Leave the pictures out and retype the lines from the beginning through the line with "bg.inputs[1].default_value = 0.18", both ends included.

--- Collected data ---

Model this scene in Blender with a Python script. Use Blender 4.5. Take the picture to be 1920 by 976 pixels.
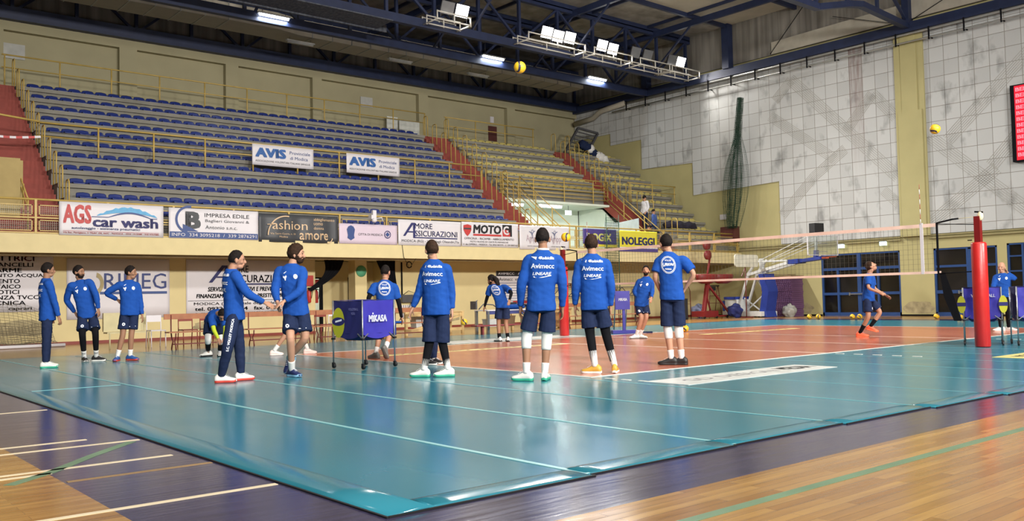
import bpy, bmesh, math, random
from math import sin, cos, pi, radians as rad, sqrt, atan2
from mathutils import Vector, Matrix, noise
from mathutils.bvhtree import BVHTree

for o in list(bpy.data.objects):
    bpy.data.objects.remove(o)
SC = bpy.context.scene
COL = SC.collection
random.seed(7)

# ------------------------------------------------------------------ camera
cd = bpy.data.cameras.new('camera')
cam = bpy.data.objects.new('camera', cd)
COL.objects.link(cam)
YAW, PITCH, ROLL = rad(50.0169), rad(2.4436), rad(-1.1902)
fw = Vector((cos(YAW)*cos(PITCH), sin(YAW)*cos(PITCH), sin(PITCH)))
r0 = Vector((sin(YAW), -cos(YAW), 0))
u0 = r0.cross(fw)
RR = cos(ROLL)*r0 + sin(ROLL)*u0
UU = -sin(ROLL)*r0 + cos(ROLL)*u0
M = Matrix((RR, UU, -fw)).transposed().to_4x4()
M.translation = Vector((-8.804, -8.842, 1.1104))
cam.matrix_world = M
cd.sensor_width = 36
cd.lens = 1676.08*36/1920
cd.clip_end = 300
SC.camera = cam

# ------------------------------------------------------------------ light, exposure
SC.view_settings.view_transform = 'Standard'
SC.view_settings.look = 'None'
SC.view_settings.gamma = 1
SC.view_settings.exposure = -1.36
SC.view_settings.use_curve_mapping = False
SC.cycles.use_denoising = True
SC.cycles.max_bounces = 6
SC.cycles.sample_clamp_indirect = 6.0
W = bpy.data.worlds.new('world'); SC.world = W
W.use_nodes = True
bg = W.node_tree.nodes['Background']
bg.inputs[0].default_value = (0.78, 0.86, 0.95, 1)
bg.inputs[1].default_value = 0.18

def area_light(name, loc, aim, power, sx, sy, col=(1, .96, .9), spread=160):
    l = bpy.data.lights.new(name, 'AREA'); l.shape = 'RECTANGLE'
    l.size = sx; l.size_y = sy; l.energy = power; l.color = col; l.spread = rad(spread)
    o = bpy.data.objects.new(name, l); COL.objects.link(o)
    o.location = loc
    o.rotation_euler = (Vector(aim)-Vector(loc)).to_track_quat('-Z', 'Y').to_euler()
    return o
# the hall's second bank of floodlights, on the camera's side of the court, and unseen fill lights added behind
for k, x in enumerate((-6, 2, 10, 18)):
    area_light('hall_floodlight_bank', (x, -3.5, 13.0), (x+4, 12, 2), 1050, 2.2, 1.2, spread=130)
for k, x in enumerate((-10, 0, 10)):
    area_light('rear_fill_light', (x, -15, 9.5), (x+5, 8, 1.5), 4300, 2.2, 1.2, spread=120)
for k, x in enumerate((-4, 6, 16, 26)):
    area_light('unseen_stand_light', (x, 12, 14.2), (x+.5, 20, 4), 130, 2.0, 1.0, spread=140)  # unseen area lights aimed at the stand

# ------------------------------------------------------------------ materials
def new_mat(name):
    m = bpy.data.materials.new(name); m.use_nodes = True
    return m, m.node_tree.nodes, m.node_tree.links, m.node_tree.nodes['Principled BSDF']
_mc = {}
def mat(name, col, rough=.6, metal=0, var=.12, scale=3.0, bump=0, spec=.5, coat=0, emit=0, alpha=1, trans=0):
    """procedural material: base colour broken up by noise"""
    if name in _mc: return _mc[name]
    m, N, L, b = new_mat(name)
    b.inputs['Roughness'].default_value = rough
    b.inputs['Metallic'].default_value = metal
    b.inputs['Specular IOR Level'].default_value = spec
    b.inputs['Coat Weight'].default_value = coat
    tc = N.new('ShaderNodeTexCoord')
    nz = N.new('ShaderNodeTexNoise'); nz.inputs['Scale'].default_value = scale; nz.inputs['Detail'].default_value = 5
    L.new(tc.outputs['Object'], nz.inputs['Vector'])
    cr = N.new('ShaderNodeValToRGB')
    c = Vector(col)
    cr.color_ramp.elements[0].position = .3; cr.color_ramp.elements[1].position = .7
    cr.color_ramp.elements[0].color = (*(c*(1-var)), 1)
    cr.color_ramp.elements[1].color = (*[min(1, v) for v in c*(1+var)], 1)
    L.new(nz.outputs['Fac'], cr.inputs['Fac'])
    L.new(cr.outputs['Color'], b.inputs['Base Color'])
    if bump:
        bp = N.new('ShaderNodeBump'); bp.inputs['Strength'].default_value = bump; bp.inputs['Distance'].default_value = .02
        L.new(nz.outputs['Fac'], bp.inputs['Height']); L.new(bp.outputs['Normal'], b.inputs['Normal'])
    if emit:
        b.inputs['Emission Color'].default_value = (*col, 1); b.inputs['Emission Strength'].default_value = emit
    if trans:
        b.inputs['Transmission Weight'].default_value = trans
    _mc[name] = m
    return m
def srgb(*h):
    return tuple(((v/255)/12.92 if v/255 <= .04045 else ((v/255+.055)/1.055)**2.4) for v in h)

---

— Exercise output —
Model this scene in Blender with a Python script. Use Blender 4.5. Take the picture to be 1920 by 976 pixels.
import bpy, bmesh, math, random
from math import sin, cos, pi, radians as rad, sqrt, atan2
from mathutils import Vector, Matrix, noise
from mathutils.bvhtree import BVHTree

for o in list(bpy.data.objects):
    bpy.data.objects.remove(o)
SC = bpy.context.scene
COL = SC.collection
random.seed(7)

# ------------------------------------------------------------------ camera
cd = bpy.data.cameras.new('camera')
cam = bpy.data.objects.new('camera', cd)
COL.objects.link(cam)
YAW, PITCH, ROLL = rad(50.0169), rad(2.4436), rad(-1.1902)
fw = Vector((cos(YAW)*cos(PITCH), sin(YAW)*cos(PITCH), sin(PITCH)))
r0 = Vector((sin(YAW), -cos(YAW), 0))
u0 = r0.cross(fw)
RR = cos(ROLL)*r0 + sin(ROLL)*u0
UU = -sin(ROLL)*r0 + cos(ROLL)*u0
M = Matrix((RR, UU, -fw)).transposed().to_4x4()
M.translation = Vector((-8.804, -8.842, 1.1104))
cam.matrix_world = M
cd.sensor_width = 36
cd.lens = 1676.08*36/1920
cd.clip_end = 300
SC.camera = cam

# ------------------------------------------------------------------ light, exposure
SC.view_settings.view_transform = 'Standard'
SC.view_settings.look = 'None'
SC.view_settings.gamma = 1
SC.view_settings.exposure = -1.36
SC.view_settings.use_curve_mapping = False
SC.cycles.use_denoising = True
SC.cycles.max_bounces = 6
SC.cycles.sample_clamp_indirect = 6.0
W = bpy.data.worlds.new('world'); SC.world = W
W.use_nodes = True
bg = W.node_tree.nodes['Background']
bg.inputs[0].default_value = (0.78, 0.86, 0.95, 1)
bg.inputs[1].default_value = 0.18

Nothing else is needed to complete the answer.